Folha de S. Paulo
Um caubói caminhoneiro acaba de chamá-lo de
frouxo. Um dia, toda criatura se volta contra o criador
Faixas abertas por seguidores de Jair
Bolsonaro nas arruaças de 7 de setembro faziam ameaças aos seus inevitáveis
desafetos: STF, TSE, CPI, TV Globo, petistas, governadores, jornalistas,
intelectuais, artistas, cientistas, povos indígenas, ecologistas, feministas,
negros, gays, usuários de máscara e demais comunistas. Até aí nada demais, eles
odeiam o mundo. O surpreendente foi a aparição em algumas faixas de dois nomes
tachados de "cânceres": o deputado Arthur Lira e o senador Rodrigo
Pacheco, presidentes das casas do Congresso. Mas como? Por quê? É assim que os
bolsonaristas agradecem a quem tanto os ajuda —voltando-se contra eles?
Sim, assim como se voltaram contra Sergio Moro, que lhes deu numa bandeja a eleição de Bolsonaro, e contra todos os que por algum motivo desertaram da matilha. A diferença é que, até há pouco, esperavam pelo chefe para saber a quem odiar. Agora já escolhem por conta própria os inimigos a destruir. Era inevitável: de Adão aos robôs da ficção científica, a história está cheia de criaturas que se libertaram de seus criadores.
Nas manifestações em Brasília, eles
atacaram uma equipe da TV Record —que mandamento do bolsonarismo ela terá
desrespeitado? Augusto Aras, passador-de-pano-geral da República, ousou dizer
no dia seguinte que a Constituição nunca poderá ser afrontada —por acaso saberá
o que está fazendo? E o mocho ministro Kassio Marques que ouse votar com os liberais
numa sessão do STF para
ver o que lhe acontece.
Bolsonaro é destrambelhado e estúpido
demais, e os bolsonaristas logo precisarão de alguém melhor.

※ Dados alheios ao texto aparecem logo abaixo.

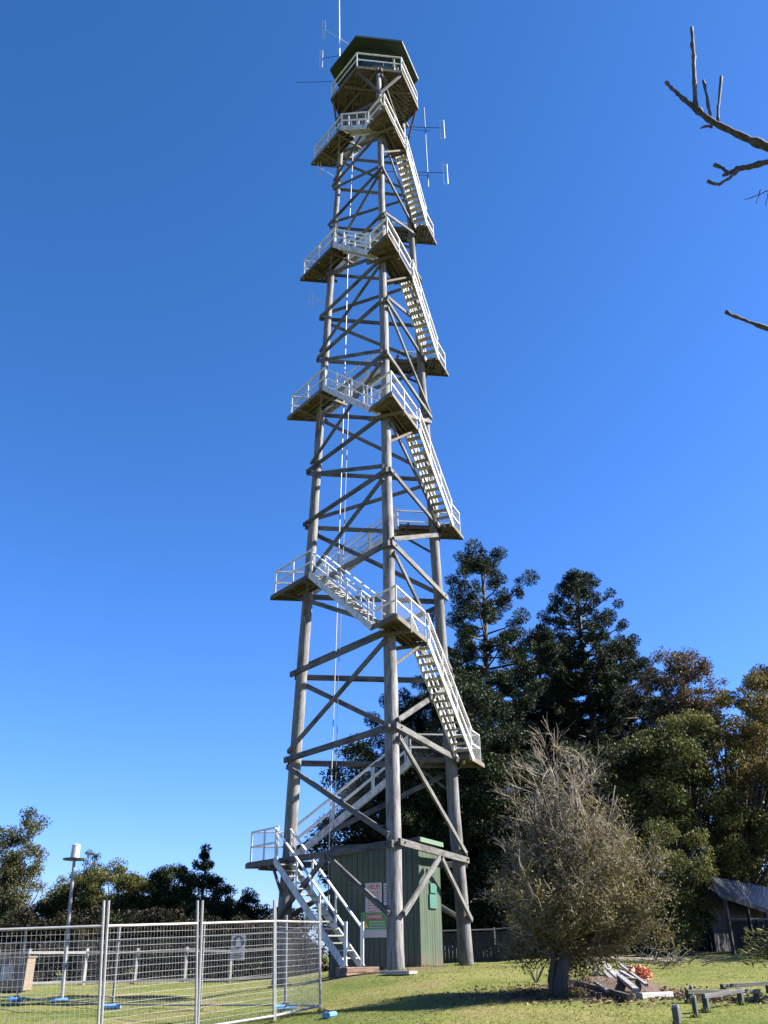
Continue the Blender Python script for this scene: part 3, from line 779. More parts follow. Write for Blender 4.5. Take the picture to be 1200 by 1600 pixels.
for (py, xl, xr) in ((198, 634, 690), (268, 600, 695)):
    tube_obj('arm', [(at(xl, py, YR), at(xr, py + 2, YR))], M['dark_metal'], a4, 0.02)
    tube_obj('arm', [(at(640, py + 4, YR), at(672, py + 7, YR))], M['dark_metal'], a4, 0.015)
    dipole(at(xr + 1, py + 4, YR), a4, 1.35, 0.2)
Y3 = 31.2
a5 = thing('dipole_antenna', at(523, 282, Y3), 'white dipole loops on a short arm left of the top landing', 'antenna', 'dipole antennas on the tower')
tube_obj('arm', [(at(527, 279, Y3), at(500, 262, Y3))], M['alu'], a5, 0.018); dipole(at(499, 262, Y3), a5, 1.1)
a6 = thing('dipole_antenna', at(514, 476, Y3), 'white dipole loops on an arm at the left leg below the fourth left landing', 'antenna', 'dipole antennas on the tower')
tube_obj('arm', [(at(516, 478, Y3), at(488, 464, Y3))], M['alu'], a6, 0.018); dipole(at(486, 467, Y3), a6, 1.0, 0.16)

# ------------------------------------------------------------------ temporary fence in front
def post_at(px, y): 
    p = gy(px, y); return p
FH, STUB = 1.52, 0.33
def fence_panel(p, q, label, lean=-0.03, fine=1.0):
    p = Vector(p); q = Vector(q); Z = Vector((lean, 0, 1))
    t_ = thing('temporary_fence_panel', (p + q) / 2, label, 'fence panel', 'temporary mesh fence panels in front of the tower')
    d = (q - p).normalized(); p = p + d * 0.022; q = q - d * 0.022
    for e in (p, q):
        obj('fence_post', MB().tube(e + Z * 0.02, e + Z * (FH + STUB), 0.020, n=8), M['steel'], t_, smooth=False)
    for z in (0.10, FH):
        obj('fence_rail', MB().tube(p + Z * z, q + Z * z, 0.019, n=8), M['steel'], t_)
    mb = MB(); L = (q - p).length; nz = 16
    sag = rnd.uniform(-0.01, 0.012)
    for i in range(1, nz):
        z = 0.10 + (FH - 0.10) * i / nz
        j = rnd.uniform(-0.006, 0.006)
        mid = p.lerp(q, 0.5) + Z * (z + sag + j)
        mb.tube(p + Z * z, mid, 0.0025 * fine, n=4, cap=False); mb.tube(mid, q + Z * (z + j), 0.0025 * fine, n=4, cap=False)
    nvt = int(L / 0.062)
    for i in range(1, nvt):
        e = p.lerp(q, i / nvt); mb.tube(e + Z * 0.1, e + Z * FH, 0.0011 * fine, n=3, cap=False)
    obj('wire_mesh', mb, M['wire'], t_, kind='stuff')
    return t_
fp = [post_at(-170, 12.6), post_at(171, 13.6), post_at(316, 15.1), post_at(433, 16.6), post_at(503, 18.7)]
labs = ['near mesh fence panel, the leftmost, cut off by the left picture edge', 'mesh fence panel right of the thick double post', 'mesh fence panel in front of the blue round sign', 'narrow looking mesh fence panel at the right end, beside the stair foot']
for i in range(4): fence_panel(fp[i], fp[i + 1], labs[i], (-0.085, -0.07, -0.045, -0.045)[i])
# the back run of the same fence
bp = [post_at(-140, 33.5), post_at(36, 28.5), post_at(184, 24.6), post_at(318, 22.9), post_at(449, 21.4)]
labs2 = ['far run mesh fence panel at the left edge in front of the tan cabinet', 'far run mesh fence panel crossed by the slim lamp pole', 'far run mesh fence panel between the leaning post and double post', 'far run mesh fence panel left of the green hut']
for i in range(4): fence_panel(bp[i], bp[i + 1], labs2[i], fine=0.6)
fence_panel(bp[4], fp[4], 'short mesh panel closing the fence corner near the stairs')
FOOTM = None
def fence_foot(p, ang, label, k=1.0):
    global FOOTM
    t_ = thing('fence_foot', p, label, 'fence foot', 'blue plastic feet under the temporary fence')
    c_, s_ = math.cos(ang), math.sin(ang)
    if FOOTM is None:
        FOOTM = (MB().beam((-0.22, 0, 0.06), (0.22, 0, 0.06), 0.2, 0.11, ch=0.3).mesh('block', M['blue']), MB().beam((-0.07, 0, 0.135), (0.07, 0, 0.135), 0.07, 0.03).mesh('socket', M['black']))
    m_ = Matrix.Translation(Vector(p)) @ Matrix.Rotation(ang, 4, 'Z') @ Matrix.Scale(k, 4)
    link('block', FOOTM[0], t_, m_); link('socket', FOOTM[1], t_, m_)
fence_foot(bp[1] + Vector((0, -0.05, 0)), 0.2, 'faded blue fence foot, the leftmost on the lawn')
fence_foot(gp(92, 1567), 0.3, 'blue fence foot beside the slim lamp pole')
fence_foot(bp[2] + Vector((0, -0.05, 0)), 0.1, 'blue fence foot behind the thick double post')
fence_foot(gp(515, 1590), 1.25, 'small blue fence foot at the right end of the fence', 0.7)
fence_foot(gp(446, 1579), 0.25, 'shaded blue fence foot left of the narrow panel')

# ---- slim pole with a white cylinder on a plate
lp = gp(96, 1565); yl = lp.y
tp = at(116, 1344, yl)
lam = thing('gauge_pole', lp, 'slim grey pole carrying a white cylinder on a dark plate', 'pole')
obj('pole', MB().tube(lp, tp, 0.055, 0.045, 10), M['steel'], lam)
obj('plate', MB().tube(tp, tp + Vector((0, 0, 0.05)), 0.33, n=16), M['dark_metal'], lam)
obj('cylinder', MB().tube(tp + Vector((0, 0, 0.05)), tp + Vector((0, 0, 0.42)), 0.13, 0.12, 16), M['signwhite'], lam)
obj('cap', MB().tube(tp + Vector((0, 0, 0.42)), tp + Vector((0, 0, 0.45)), 0.13, 0.10, 16), M['signwhite'], lam)

# ---- far post and rail fence, left
yf = 36.0
rail_f = thing('post_and_rail_fence', gy(250, yf), 'far grey post and rail fence with netting along the left lawn edge', 'fence')
xs = [-60, 44, 134, 213, 290, 360, 430]
pp = [gy(x, yf + 0.4 * i - (0.8 if i < 2 else 0)) for i, x in enumerate(xs)]
for p in pp: plank('post', p - Vector((0, 0, 0.1)), p + Vector((0, 0, 1.22)), 0.13, 0.13, M['greypost'], rail_f)
for p, q in zip(pp, pp[1:]):
    plank('rail', p + Vector((0, -0.09, 1.08)), q + Vector((0, -0.09, 1.08)), 0.04, 0.09, M['greypost'], rail_f)
nbm = MB()
for p, q in zip(pp, pp[1:]): wire_net(nbm, p, q, 1.0, 0.3, 0.0012, 0.03)
obj('netting', nbm, M['wire'], rail_f, kind='stuff')
kb0, kb1 = pp[0] + Vector((0, -0.3, 0.03)), pp[-1] + Vector((0, -0.3, 0.03))
for p, q in zip(pp, pp[1:]): plank('kickboard', p + Vector((0, -0.12, 0.1)), q + Vector((0, -0.12, 0.1)), 0.04, 0.08, M['greypost'], rail_f)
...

Um indício de que
já começaram a se mover sozinhos é a classificação de "frouxo" dada
publicamente a ele por um patético caubói caminhoneiro, por Bolsonaro ter
ordenado a dissolução da greve da categoria.
Hoje sabemos que o bolsonarismo já existia
antes de Bolsonaro. O trágico é descobrir que talvez sobreviva a ele.